The first study examined the interaction of six influences that have been shown to affect children’s fairness allocations: three structural factors (age, gender and culture: the UK vs China) and three contextual manipulations (whether equal allocation incurred a cost whether a trial involved competition, or was with a friend or an unknown peer). The data suggest that we need to take into account the interactions between these variables and the paper develops a dynamic model to describe this complexity in children’s fairness understanding. The statistical interactions revealed the complexity of social influences on children’s fairness allocation, specifically older Chinese females were more likely to apply
the fairness principle across different contexts than children in other age and cultural groups. At the same time whether being fair incurred a cost to the child was found to be important. This influence was captured in a Dynamic Cost Model to account for how children balance of self-interest and principles of normativity.

The second study capitalised on the first study and looked beyond these behavioural data to further examine children’s justifications of their allocations in order to identify the underlying principles that guided children’s distributions. The diversity of children’s justifications that was found in the second study provided clear and direct evidence to support our first study. Children’s fairness considerations changed systematically in response to the context of the allocations.

The third study focused on one particular social factor, authority, that emerged
frequently in children’s responses when they allocated resources, to analyse how social norms are developed from simple imitation to the implementation of specific principles based on children’s own understanding.
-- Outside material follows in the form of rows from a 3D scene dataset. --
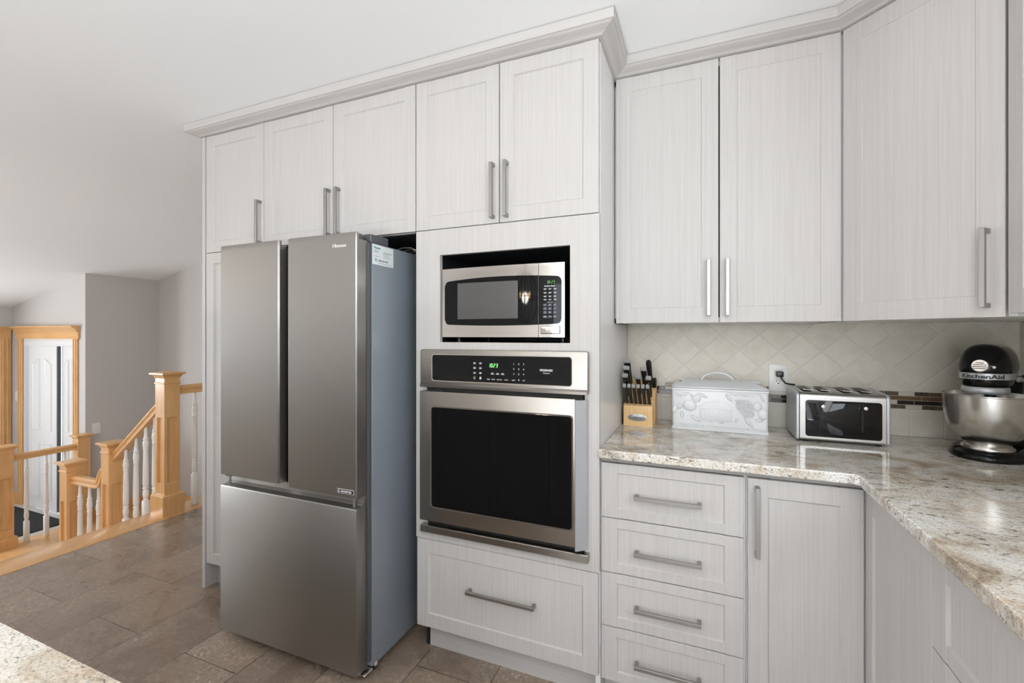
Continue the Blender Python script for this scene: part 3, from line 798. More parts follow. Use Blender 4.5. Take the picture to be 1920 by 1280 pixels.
dl = fridge_door('door', FX0, PX0, 0.7045, 1.681, 1, t)
dr = fridge_door('door', PX1, FX1, 0.6985, 1.681, -1, t)
mb = MB(); mb.box(PX0 + 0.012, PX1 - 0.012, 1.350, 1.377, 0.70, 1.665, 0.002); obj('handle_pocket', mb, 'black_gloss', t, label='black recessed grip strip between the doors')
mb = MB(); put_text(mb, 'Hisense', 0.0185, -1.2800, FY - 0.0004, 1.6285, bold=0.0003, extrude=0.0006, sx=1.12); obj('lettering', mb, 'white_print', dr, label='pale Hisense lettering')
mb = MB(); mb.box(-1.2570, -1.1785, FY - 0.0012, FY + 0.001, 0.7112, 0.7276, 0.0003, mi=1); mb.box(-1.2558, -1.1797, FY - 0.0016, FY, 0.7124, 0.7264, mi=0)
put_text(mb, 'INVERTER', 0.0112, -1.2380, FY - 0.0022, 0.7154, mi=1, bold=0.0002, sx=1.02)
put_text(mb, 'G', 0.0145, -1.2535, FY - 0.0022, 0.7142, mi=1, bold=0.0003)
obj('badge', mb, ['black_satin', 'white_print'], dr, label='black badge with white INVERTER lettering')
dz = [(FY + 0.004, 0.040), (FY, 0.044), (FY, 0.652), (FY + 0.003, 0.658), (FY + 0.030, 0.6625), (FY + 0.040, 0.672), (FY + 0.043, 0.700), (1.376, 0.7005), (1.376, 0.040)]
mb = MB(); mb.prism(dz, FX0, FX1, 'yzx', bev=0.0022, seg=2, capbev=True); obj('freezer_drawer', mb, 'steel_fridge', t, smooth=25)
for x in (FX0 + 0.03, FX1 - 0.03):
    mb = MB()
    mb.lathe([(0.0045, 0), (0.0045, 0.05)], (x, 1.34, 0.655), 12)
    mb.box(x - 0.018, x + 0.022, 1.328, 1.39, 0.6952, 0.6982, 0.0008)
    obj('middle_hinge', mb, 'nickel', t)
for s, x in ((1, BX1), (-1, BX0)):
    mb = MB()
    mb.box(*sorted((x - s * 0.004, x - s * 0.105)), 1.388, 1.494, 1.6535, 1.686, 0.003)
    mb.box(*sorted((x - s * 0.016, x - s * 0.055)), 1.334, 1.362, 1.655, 1.6795, 0.004)
    mb.box(*sorted((x - s * 0.03, x - s * 0.055)), 1.35, 1.392, 1.660, 1.674, 0.003)
    obj('hinge_cover', mb, 'dark_grey', t)
for x in (BX0 + 0.04, BX1 - 0.03):
    for y in (1.43, 1.95):
        mb = MB(); mb.lathe([(0.016, 0.0), (0.018, 0.012), (0.010, 0.018), (0.010, 0.036)], (x, y, 0), 16); obj('foot', mb, 'black_satin', t)
mb = MB(); mb.box(BX1 - 0.035, BX1 + 0.003, 1.345, 1.392, 0.028, 0.034, 0.002); mb.lathe([(0, 0), (0.012, 0), (0.012, 0.006), (0.006, 0.012), (0, 0.012)], (BX1 - 0.006, 1.415, 0.036), 14, axis='x'); obj('bottom_hinge', mb, 'chrome', t)
# service sticker on the side
mb = MB()
sx = BX1 + 0.0003
mb.box(sx - 0.0003, sx + 0.0003, 1.3915, 1.5185, 1.572, 1.648, mi=0)
X_ = sx + 0.0005
put_text(mb, 'Hisense', 0.0125, 1.3980, 1.6345, 0, 1) if False else mb._join(text_bm('Hisense', 0.0125, bold=0.0003), 1, plane_mx((X_, 1.3985, 1.6335), (0, 1, 0), (1, 0, 0)))
mb._join(text_bm('1-855-344-7347', 0.0105, bold=0.0001, sx=0.92), 2, plane_mx((X_, 1.4230, 1.5860), (0, 1, 0), (1, 0, 0)))
mb.box(sx, sx + 0.0006, 1.4065, 1.4175, 1.5845, 1.5960, mi=1)
mb.box(sx, sx + 0.0009, 1.4095, 1.4145, 1.5870, 1.5935, mi=0)
for y0, z0, w, n in ((1.399, 1.624, 0.030, 1), (1.399, 1.617, 0.024, 3), (1.399, 1.6035, 0.032, 3), (1.455, 1.6225, 0.052, 1), (1.455, 1.6165, 0.030, 3), (1.455, 1.6105, 0.038, 3), (1.455, 1.6035, 0.042, 3), (1.425, 1.5785, 0.085, 3)):
    yy = y0
    r2 = random.Random(int(y0 * 1e4 + z0 * 1e4))
    while yy < y0 + w:
        g = r2.uniform(0.003, 0.008); mb.box(sx, sx + 0.0005, yy, min(yy + g, y0 + w), z0, z0 + 0.0022, mi=2 if n == 1 else 3); yy += g + 0.0018
obj('sticker', mb, ['paper', 'teal_print', 'dark_print', 'grey_print'], t, label='white service sticker with teal heading')
# wire rack lying on the refrigerator
mb = MB()
for k in range(4):
    y = 1.66 + 0.045 * k
    mb.tube([(-1.50, y, 1.657), (-1.30, y, 1.664), (-1.215, y + 0.004, 1.685), (-1.175, y + 0.012, 1.684), (-1.158, y + 0.02, 1.672), (-1.17, y + 0.03, 1.658)], 0.0026, 8)
mb.tube([(-1.50, 1.65, 1.6565), (-1.50, 1.82, 1.6565)], 0.003, 8); mb.tube([(-1.30, 1.65, 1.661), (-1.30, 1.82, 1.661)], 0.003, 8)
tag(obj('wire_rack', mb, 'nickel'), 'thin silver wire rack lying on top of the refrigerator at back', 'rack')

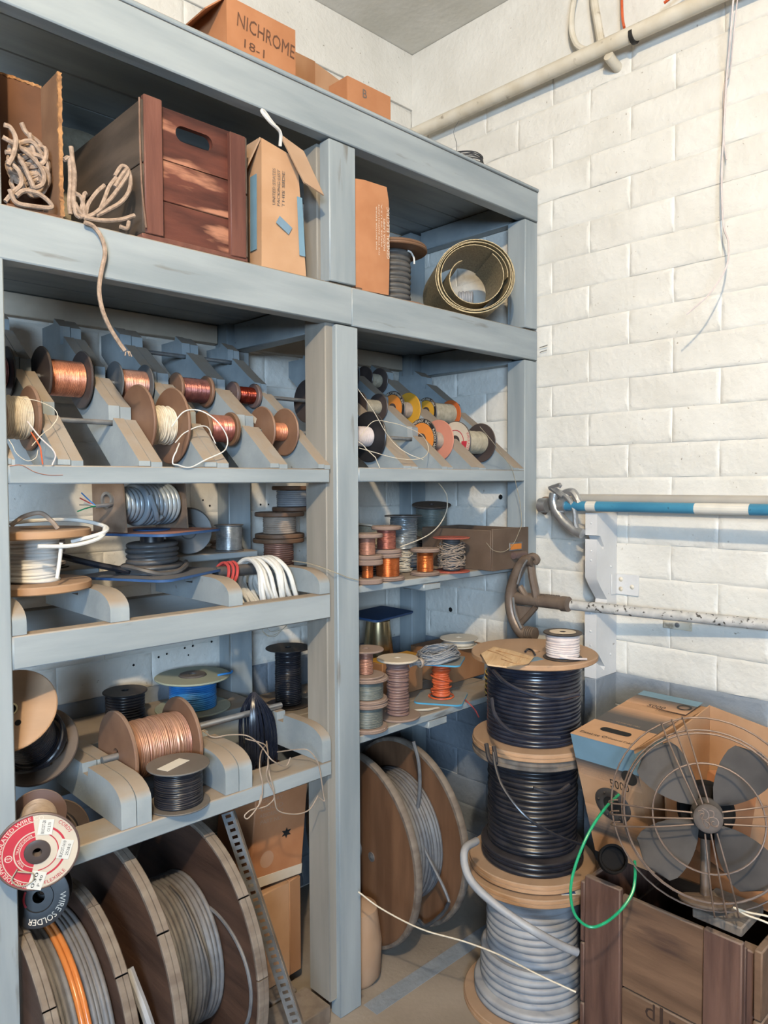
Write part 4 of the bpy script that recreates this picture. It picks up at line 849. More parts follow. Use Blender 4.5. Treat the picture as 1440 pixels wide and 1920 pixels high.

The results from the third study suggest that despite the finding that more acceptance was given to an allocator with higher authority, children questioned an authority’s legitimacy when they made unequal distributions. This was especially the case when they were treated disadvantageously: normative related thinking was provoked immediately.

Children’s social understanding ability, often termed as social understanding or
‘theory of mind (ToM)’, influence children’s fairness development informed the final research question of this thesis. An under-investigated age group, two-year-olds was included in the sample to assess children’s judgements along with their emotional responses to three types of distribution (fair, advantageous and disadvantageous inequality) in relation to multiple aspects of ToM abilities. The fourth study reported a positive predictive effect of social understanding on children’s fairness understanding, and that the emotional response from young children was a meaningful indicator of their complex evaluations regarding
fairness allocations.

The findings of this thesis suggest that social contexts heavily affect children’s
fairness understanding and behaviour. These provide a medium in which developmental stage and cultural background interact. Children’s fairness development is the process of weighing self-interest and these dynamic social pressures.